Task to carry out: Transcribe the material from its first line onward, ending with the line that contains "rose_bush('red rose bush half" and adding nothing beyond it.

** begin Recorded information **

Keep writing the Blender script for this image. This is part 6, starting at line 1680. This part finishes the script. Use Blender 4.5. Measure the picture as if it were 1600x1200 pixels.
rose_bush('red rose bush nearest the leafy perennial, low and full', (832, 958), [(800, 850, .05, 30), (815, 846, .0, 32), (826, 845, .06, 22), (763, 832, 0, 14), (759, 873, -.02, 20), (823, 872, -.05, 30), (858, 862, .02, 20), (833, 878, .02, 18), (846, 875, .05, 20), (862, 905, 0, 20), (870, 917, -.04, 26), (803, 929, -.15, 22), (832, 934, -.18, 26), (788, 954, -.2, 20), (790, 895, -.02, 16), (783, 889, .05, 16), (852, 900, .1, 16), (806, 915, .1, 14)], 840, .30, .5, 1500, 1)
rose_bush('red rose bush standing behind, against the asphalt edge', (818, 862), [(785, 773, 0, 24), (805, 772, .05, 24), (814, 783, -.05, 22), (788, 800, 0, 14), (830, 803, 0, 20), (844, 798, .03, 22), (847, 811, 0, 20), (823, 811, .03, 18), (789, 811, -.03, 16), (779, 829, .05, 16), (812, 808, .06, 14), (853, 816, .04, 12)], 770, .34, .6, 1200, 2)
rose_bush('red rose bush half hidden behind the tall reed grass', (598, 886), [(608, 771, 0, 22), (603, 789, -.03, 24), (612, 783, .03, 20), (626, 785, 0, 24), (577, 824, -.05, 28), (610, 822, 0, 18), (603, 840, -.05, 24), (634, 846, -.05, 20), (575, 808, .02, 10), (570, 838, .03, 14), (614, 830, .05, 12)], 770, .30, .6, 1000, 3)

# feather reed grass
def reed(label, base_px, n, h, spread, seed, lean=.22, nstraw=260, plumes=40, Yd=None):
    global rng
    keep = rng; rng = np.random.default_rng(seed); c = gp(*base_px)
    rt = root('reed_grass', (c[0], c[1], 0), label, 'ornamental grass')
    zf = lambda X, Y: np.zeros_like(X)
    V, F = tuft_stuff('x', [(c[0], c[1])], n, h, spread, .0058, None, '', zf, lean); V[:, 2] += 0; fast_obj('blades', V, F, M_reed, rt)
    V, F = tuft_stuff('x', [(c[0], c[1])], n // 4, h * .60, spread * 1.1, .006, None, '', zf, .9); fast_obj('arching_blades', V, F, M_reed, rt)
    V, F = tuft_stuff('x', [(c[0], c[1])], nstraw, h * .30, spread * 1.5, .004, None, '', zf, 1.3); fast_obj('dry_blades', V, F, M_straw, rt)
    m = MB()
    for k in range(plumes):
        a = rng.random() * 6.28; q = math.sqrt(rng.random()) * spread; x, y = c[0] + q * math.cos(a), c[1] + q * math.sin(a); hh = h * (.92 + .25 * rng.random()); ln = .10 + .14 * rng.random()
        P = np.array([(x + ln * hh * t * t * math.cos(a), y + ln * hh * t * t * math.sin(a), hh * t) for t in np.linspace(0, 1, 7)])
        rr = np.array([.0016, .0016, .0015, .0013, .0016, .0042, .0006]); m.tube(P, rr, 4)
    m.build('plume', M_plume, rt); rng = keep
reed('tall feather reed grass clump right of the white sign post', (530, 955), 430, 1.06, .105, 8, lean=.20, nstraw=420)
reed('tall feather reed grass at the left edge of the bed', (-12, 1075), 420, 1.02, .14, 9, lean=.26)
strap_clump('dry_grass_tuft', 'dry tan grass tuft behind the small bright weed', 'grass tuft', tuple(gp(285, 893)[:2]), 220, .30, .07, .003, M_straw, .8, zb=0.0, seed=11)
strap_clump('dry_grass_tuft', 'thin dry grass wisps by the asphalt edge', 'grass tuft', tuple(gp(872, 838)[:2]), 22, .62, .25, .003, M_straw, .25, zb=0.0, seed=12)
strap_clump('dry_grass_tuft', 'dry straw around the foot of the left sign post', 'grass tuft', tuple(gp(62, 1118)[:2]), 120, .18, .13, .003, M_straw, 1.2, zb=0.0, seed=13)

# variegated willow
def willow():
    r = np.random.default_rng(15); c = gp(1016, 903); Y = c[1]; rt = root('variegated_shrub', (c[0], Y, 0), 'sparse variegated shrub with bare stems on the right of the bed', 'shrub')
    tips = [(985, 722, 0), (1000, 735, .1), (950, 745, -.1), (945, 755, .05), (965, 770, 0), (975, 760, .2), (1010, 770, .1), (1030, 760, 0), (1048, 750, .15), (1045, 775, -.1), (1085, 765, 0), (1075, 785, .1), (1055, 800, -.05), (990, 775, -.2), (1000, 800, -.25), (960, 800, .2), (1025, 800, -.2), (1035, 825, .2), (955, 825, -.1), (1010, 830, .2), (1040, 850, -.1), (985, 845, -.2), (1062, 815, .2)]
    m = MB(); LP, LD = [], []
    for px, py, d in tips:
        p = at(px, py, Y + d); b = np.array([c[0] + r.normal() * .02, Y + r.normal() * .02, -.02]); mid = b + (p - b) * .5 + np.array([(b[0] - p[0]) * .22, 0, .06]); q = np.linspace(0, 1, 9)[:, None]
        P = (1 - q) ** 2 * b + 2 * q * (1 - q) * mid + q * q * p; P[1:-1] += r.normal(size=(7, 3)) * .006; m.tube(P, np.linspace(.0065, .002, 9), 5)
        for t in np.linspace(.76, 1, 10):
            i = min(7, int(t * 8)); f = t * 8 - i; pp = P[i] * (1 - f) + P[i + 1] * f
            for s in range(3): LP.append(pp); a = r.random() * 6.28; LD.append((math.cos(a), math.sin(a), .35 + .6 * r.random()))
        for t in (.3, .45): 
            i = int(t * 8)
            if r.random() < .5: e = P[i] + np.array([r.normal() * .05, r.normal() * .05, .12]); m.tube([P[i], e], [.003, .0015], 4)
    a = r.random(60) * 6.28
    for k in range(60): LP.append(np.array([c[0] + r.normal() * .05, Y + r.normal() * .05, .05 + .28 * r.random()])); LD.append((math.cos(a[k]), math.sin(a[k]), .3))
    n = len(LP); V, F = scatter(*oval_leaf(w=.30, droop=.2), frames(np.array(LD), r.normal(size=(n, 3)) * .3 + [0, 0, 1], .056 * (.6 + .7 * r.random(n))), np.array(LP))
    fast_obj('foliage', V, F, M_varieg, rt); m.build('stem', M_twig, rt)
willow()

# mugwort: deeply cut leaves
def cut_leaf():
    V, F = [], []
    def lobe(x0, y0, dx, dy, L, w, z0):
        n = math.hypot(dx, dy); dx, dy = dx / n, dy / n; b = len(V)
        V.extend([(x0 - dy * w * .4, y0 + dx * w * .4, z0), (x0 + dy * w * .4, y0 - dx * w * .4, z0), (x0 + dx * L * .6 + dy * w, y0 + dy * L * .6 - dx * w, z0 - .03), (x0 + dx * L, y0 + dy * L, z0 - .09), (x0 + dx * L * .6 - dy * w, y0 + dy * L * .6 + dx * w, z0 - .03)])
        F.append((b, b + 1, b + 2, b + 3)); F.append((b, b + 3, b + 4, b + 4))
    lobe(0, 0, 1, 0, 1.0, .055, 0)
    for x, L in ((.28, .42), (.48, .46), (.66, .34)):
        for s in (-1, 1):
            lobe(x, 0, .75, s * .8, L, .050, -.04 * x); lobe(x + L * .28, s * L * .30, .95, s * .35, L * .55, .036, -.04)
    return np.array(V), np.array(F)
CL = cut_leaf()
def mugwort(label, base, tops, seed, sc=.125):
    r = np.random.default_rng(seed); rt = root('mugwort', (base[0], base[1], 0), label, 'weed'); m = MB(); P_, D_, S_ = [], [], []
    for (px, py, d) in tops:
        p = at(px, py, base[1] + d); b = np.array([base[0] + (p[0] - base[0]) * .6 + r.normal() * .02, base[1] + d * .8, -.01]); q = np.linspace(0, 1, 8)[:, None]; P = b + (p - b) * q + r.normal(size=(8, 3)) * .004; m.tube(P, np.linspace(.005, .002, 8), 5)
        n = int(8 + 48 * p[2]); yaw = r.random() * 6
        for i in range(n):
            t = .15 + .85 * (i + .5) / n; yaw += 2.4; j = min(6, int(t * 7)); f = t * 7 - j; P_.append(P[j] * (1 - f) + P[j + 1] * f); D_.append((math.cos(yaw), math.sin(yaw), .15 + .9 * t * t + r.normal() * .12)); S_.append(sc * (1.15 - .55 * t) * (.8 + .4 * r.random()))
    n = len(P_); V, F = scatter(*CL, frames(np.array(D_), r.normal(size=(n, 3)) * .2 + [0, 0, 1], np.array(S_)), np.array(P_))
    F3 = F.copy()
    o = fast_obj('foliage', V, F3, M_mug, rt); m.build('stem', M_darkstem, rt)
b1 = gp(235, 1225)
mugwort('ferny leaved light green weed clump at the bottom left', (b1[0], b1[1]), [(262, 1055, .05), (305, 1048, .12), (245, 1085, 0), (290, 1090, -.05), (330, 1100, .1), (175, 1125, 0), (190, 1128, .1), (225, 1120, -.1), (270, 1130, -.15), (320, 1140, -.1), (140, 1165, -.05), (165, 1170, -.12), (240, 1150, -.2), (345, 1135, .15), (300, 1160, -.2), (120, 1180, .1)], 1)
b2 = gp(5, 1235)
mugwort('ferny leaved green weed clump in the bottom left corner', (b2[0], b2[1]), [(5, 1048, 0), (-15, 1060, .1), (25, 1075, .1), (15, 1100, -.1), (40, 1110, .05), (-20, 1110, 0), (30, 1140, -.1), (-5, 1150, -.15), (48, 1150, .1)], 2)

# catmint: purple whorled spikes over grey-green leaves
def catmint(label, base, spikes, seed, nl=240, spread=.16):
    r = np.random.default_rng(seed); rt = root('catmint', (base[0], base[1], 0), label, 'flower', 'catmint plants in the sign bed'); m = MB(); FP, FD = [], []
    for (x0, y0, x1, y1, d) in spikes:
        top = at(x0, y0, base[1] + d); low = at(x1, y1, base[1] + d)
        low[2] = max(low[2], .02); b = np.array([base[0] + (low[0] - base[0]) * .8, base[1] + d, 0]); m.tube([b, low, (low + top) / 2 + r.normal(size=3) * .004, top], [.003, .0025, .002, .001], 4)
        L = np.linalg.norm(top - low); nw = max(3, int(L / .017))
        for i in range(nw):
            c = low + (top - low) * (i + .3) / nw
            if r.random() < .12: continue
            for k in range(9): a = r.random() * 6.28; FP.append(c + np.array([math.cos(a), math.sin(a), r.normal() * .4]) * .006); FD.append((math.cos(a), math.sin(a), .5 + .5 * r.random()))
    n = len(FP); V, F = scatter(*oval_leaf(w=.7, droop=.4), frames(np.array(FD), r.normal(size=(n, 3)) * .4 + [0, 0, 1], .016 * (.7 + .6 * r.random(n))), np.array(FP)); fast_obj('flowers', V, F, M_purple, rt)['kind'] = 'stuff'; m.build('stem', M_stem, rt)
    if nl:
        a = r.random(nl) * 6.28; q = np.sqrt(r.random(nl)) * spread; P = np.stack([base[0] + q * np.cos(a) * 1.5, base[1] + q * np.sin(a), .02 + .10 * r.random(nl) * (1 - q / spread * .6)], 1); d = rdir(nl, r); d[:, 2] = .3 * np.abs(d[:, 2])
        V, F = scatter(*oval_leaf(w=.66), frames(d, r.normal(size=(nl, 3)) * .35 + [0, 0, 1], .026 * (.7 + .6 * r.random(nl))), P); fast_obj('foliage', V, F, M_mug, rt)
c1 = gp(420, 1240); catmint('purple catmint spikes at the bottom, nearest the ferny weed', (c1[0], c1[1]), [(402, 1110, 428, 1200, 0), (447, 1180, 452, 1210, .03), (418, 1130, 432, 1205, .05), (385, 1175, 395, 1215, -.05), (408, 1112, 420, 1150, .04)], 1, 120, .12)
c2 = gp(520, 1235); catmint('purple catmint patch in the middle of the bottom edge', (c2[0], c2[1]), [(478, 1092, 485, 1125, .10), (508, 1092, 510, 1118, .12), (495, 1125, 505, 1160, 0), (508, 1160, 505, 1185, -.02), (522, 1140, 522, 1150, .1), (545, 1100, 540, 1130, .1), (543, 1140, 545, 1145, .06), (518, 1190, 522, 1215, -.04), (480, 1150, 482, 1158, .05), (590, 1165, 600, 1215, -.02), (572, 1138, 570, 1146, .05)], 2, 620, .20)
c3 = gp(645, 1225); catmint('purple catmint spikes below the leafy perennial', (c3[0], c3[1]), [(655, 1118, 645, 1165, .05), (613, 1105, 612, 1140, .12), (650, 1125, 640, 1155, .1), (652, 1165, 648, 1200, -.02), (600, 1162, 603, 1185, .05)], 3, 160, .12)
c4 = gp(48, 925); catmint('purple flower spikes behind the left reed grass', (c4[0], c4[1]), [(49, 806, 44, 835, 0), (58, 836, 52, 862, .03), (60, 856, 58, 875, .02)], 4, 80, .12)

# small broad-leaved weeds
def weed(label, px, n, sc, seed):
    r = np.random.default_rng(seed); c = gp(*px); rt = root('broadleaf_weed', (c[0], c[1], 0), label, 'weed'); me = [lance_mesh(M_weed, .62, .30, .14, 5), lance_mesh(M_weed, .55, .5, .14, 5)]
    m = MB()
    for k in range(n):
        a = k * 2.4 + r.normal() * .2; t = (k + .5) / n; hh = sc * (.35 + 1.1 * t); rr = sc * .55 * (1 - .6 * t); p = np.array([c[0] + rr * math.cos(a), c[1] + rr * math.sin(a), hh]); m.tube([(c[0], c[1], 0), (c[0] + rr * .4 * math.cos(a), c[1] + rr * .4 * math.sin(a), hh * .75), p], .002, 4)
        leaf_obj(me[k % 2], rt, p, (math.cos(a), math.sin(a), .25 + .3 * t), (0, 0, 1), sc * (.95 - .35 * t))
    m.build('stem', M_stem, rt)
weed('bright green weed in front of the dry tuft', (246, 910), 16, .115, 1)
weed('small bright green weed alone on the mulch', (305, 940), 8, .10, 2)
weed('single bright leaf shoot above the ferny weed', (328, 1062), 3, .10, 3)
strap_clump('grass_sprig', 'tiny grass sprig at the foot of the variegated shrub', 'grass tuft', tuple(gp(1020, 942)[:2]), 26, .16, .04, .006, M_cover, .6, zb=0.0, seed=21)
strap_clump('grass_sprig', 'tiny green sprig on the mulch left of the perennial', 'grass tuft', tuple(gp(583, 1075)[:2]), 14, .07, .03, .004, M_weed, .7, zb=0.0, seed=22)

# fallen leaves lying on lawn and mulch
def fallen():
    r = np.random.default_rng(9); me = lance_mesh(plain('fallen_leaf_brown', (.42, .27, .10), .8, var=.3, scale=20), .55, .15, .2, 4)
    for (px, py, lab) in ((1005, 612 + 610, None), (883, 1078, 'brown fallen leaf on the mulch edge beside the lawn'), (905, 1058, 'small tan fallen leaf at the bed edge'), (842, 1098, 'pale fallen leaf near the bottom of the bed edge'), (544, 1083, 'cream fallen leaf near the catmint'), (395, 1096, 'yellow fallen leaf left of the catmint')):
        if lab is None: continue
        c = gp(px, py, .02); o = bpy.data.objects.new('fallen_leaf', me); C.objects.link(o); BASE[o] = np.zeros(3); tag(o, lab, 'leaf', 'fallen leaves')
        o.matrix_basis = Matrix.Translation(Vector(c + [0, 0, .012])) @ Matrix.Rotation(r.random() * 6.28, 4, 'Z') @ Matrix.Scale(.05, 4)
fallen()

** end Recorded information **

Solution to the exercise:
Keep writing the Blender script for this image. This is part 6, starting at line 1680. This part finishes the script. Use Blender 4.5. Measure the picture as if it were 1600x1200 pixels.
rose_bush('red rose bush nearest the leafy perennial, low and full', (832, 958), [(800, 850, .05, 30), (815, 846, .0, 32), (826, 845, .06, 22), (763, 832, 0, 14), (759, 873, -.02, 20), (823, 872, -.05, 30), (858, 862, .02, 20), (833, 878, .02, 18), (846, 875, .05, 20), (862, 905, 0, 20), (870, 917, -.04, 26), (803, 929, -.15, 22), (832, 934, -.18, 26), (788, 954, -.2, 20), (790, 895, -.02, 16), (783, 889, .05, 16), (852, 900, .1, 16), (806, 915, .1, 14)], 840, .30, .5, 1500, 1)
rose_bush('red rose bush standing behind, against the asphalt edge', (818, 862), [(785, 773, 0, 24), (805, 772, .05, 24), (814, 783, -.05, 22), (788, 800, 0, 14), (830, 803, 0, 20), (844, 798, .03, 22), (847, 811, 0, 20), (823, 811, .03, 18), (789, 811, -.03, 16), (779, 829, .05, 16), (812, 808, .06, 14), (853, 816, .04, 12)], 770, .34, .6, 1200, 2)
rose_bush('red rose bush half hidden behind the tall reed grass', (598, 886), [(608, 771, 0, 22), (603, 789, -.03, 24), (612, 783, .03, 20), (626, 785, 0, 24), (577, 824, -.05, 28), (610, 822, 0, 18), (603, 840, -.05, 24), (634, 846, -.05, 20), (575, 808, .02, 10), (570, 838, .03, 14), (614, 830, .05, 12)], 770, .30, .6, 1000, 3)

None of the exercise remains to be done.